* _To do_: Set out each line from the following listing that includes the word "Write".

* _Exercise inputs_:

....................

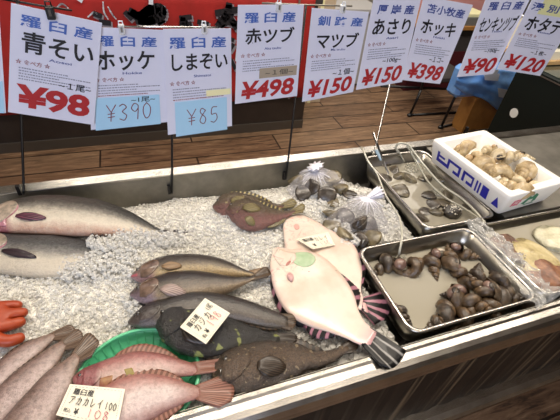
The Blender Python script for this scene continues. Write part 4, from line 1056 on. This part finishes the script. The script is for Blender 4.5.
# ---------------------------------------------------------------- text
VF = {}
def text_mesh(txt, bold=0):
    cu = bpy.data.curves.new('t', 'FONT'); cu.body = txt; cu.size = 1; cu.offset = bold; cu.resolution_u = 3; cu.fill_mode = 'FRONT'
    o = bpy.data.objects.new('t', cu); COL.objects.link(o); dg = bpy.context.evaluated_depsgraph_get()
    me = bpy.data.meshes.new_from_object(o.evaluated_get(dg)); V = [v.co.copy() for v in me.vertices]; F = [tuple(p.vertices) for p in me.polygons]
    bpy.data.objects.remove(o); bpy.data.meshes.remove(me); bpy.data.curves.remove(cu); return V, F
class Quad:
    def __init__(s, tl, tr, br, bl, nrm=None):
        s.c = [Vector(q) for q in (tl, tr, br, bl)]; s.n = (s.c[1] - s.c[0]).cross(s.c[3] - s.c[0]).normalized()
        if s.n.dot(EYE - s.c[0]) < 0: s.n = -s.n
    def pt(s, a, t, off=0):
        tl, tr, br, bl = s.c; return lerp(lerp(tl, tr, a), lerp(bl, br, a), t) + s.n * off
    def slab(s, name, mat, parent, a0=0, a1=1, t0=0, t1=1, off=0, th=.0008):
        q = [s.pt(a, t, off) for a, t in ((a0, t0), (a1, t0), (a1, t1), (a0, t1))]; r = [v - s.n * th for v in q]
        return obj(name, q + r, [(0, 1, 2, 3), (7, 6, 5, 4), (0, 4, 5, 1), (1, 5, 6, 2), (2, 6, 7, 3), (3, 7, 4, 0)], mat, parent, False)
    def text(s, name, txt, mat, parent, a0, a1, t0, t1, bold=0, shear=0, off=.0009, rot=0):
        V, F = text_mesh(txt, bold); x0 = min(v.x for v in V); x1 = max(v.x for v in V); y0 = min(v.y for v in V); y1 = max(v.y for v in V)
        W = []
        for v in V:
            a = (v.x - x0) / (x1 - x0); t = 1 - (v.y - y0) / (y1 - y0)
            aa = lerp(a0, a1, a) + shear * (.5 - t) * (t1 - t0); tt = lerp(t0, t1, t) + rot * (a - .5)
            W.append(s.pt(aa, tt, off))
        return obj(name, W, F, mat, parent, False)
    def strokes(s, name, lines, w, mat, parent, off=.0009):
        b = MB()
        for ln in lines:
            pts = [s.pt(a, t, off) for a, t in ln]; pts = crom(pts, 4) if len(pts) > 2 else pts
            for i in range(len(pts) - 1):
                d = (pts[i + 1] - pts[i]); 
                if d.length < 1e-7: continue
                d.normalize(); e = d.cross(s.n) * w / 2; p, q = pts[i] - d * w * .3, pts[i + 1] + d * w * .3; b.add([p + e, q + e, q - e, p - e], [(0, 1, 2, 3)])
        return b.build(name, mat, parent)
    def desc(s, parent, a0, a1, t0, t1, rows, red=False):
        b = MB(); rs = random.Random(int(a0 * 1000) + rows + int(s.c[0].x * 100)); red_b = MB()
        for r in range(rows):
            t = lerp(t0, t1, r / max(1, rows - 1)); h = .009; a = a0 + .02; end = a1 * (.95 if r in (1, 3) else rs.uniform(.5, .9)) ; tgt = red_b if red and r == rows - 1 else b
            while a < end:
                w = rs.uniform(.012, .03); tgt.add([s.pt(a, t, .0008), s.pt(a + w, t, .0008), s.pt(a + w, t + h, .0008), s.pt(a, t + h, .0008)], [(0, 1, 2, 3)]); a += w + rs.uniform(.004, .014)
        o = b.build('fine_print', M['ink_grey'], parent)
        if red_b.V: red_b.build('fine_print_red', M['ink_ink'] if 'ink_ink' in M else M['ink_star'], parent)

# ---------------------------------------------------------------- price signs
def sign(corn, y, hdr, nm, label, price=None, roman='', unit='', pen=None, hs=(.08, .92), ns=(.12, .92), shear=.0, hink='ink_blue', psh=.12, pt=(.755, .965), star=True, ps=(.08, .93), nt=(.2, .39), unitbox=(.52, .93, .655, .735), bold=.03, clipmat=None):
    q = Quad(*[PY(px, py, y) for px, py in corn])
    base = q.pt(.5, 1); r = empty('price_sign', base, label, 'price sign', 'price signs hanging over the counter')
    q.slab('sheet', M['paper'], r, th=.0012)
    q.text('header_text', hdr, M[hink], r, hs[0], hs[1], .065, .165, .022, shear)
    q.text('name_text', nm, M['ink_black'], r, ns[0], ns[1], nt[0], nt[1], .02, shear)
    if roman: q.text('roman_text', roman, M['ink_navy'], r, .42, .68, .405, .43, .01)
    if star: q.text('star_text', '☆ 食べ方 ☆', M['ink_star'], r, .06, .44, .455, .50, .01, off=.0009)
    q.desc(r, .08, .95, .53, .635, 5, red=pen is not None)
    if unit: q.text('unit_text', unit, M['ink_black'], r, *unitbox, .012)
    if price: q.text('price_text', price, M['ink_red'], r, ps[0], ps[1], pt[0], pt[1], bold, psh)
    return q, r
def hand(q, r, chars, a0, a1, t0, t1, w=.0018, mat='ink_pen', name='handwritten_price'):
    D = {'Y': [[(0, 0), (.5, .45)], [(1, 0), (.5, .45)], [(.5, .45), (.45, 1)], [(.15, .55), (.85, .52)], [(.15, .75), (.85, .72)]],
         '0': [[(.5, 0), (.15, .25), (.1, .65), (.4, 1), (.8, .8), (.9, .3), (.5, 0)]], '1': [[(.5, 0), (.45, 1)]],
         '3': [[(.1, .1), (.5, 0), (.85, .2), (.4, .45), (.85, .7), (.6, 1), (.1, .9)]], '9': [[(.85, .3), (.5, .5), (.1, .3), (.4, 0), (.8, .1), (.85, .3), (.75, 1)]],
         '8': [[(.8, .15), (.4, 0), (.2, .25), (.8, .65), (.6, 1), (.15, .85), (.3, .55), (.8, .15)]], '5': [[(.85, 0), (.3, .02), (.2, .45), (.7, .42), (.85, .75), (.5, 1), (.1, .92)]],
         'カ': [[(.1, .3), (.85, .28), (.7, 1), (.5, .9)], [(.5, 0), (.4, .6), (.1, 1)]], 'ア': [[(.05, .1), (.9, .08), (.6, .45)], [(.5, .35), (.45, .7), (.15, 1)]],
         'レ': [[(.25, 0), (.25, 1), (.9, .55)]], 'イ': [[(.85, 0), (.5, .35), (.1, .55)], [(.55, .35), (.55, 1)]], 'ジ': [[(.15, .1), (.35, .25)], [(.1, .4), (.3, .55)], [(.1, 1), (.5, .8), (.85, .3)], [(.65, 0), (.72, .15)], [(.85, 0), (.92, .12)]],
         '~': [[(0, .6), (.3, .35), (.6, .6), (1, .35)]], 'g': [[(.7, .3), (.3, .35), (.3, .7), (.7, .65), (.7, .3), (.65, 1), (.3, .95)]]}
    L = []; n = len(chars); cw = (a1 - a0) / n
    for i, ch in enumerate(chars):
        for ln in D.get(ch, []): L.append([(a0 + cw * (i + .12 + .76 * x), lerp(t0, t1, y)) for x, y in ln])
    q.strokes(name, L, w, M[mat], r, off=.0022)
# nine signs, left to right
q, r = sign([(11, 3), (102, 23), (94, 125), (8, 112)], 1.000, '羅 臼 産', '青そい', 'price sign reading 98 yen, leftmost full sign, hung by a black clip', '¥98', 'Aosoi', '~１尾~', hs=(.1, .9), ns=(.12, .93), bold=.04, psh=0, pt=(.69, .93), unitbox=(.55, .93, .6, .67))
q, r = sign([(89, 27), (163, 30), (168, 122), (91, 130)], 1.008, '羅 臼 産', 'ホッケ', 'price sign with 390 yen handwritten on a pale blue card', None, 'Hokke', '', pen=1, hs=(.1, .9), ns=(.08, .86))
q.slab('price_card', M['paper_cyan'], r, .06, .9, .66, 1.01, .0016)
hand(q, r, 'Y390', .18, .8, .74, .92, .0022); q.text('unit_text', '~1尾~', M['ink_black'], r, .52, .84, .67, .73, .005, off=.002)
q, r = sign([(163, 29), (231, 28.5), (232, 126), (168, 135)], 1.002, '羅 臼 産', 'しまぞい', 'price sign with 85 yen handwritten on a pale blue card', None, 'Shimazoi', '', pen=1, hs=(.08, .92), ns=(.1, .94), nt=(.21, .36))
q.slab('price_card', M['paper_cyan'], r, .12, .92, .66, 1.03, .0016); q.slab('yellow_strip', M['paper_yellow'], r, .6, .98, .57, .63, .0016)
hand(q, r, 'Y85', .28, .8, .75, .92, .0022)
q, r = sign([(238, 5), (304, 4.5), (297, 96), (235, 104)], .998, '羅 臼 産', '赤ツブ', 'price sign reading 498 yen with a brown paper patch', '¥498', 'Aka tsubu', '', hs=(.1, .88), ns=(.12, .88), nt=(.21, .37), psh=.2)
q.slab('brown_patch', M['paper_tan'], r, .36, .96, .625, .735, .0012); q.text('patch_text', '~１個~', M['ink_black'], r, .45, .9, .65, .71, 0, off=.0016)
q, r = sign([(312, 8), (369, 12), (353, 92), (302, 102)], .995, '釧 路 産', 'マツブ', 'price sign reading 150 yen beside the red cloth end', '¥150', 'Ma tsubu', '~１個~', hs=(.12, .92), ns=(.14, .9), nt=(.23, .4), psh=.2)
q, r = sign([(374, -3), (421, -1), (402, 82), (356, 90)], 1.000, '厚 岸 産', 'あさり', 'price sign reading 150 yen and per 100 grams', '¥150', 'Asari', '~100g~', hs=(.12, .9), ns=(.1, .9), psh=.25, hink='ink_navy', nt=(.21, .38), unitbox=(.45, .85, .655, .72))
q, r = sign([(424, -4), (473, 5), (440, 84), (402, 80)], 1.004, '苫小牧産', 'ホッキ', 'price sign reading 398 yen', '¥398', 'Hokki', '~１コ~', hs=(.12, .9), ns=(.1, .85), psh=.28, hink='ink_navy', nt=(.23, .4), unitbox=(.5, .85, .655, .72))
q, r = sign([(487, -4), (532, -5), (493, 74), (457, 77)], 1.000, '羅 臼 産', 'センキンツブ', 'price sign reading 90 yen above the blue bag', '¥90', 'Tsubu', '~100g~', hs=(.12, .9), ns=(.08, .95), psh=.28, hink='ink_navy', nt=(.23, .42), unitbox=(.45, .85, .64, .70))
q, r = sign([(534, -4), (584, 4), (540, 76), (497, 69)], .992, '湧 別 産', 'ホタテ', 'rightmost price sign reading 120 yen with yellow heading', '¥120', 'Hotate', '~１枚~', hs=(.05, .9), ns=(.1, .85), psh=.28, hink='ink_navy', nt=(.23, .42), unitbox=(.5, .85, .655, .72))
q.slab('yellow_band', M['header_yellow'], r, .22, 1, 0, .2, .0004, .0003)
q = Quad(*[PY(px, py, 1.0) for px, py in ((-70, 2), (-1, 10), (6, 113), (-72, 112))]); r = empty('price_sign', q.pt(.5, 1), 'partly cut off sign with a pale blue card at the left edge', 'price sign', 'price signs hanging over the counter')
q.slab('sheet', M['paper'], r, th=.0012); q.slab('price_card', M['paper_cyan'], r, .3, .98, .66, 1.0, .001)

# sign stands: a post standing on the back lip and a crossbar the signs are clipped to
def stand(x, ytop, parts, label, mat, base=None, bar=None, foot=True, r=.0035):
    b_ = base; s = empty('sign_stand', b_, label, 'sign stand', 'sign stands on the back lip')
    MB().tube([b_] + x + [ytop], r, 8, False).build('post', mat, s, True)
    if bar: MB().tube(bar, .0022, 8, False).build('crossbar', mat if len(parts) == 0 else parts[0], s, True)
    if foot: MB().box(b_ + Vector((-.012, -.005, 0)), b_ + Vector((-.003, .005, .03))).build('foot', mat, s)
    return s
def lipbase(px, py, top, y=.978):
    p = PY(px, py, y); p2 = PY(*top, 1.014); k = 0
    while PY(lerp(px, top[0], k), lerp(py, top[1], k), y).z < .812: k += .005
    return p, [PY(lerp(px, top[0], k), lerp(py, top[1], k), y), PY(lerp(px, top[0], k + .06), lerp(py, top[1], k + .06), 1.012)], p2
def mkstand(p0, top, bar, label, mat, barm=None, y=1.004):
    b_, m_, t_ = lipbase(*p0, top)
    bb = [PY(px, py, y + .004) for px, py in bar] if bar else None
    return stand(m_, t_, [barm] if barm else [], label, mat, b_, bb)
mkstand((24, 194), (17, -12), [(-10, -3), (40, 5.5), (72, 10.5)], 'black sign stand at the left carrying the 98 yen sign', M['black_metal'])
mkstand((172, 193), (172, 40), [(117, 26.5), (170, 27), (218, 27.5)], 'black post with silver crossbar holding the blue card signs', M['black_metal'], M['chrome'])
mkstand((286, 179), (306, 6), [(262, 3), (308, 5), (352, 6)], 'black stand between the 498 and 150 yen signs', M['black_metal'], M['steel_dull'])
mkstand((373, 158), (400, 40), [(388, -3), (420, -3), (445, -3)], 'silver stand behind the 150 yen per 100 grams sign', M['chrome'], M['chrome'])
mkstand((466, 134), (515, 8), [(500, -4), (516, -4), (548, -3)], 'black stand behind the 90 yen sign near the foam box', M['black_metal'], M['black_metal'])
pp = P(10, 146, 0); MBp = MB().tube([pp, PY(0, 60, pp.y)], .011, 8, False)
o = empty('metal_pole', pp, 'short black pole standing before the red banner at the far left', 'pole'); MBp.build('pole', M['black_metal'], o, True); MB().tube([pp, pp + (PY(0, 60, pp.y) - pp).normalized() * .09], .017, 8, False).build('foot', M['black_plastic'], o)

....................

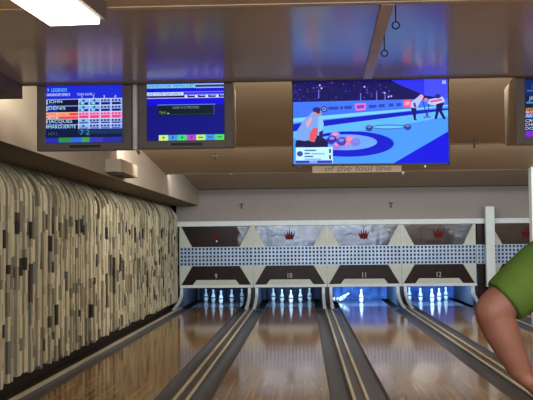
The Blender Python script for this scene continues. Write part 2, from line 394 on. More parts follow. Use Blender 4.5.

....................

* _Solved problem_:
The Blender Python script for this scene continues. Write part 4, from line 1056 on. This part finishes the script. The script is for Blender 4.5.
The Blender Python script for this scene continues. Write part 2, from line 394 on. More parts follow. Use Blender 4.5.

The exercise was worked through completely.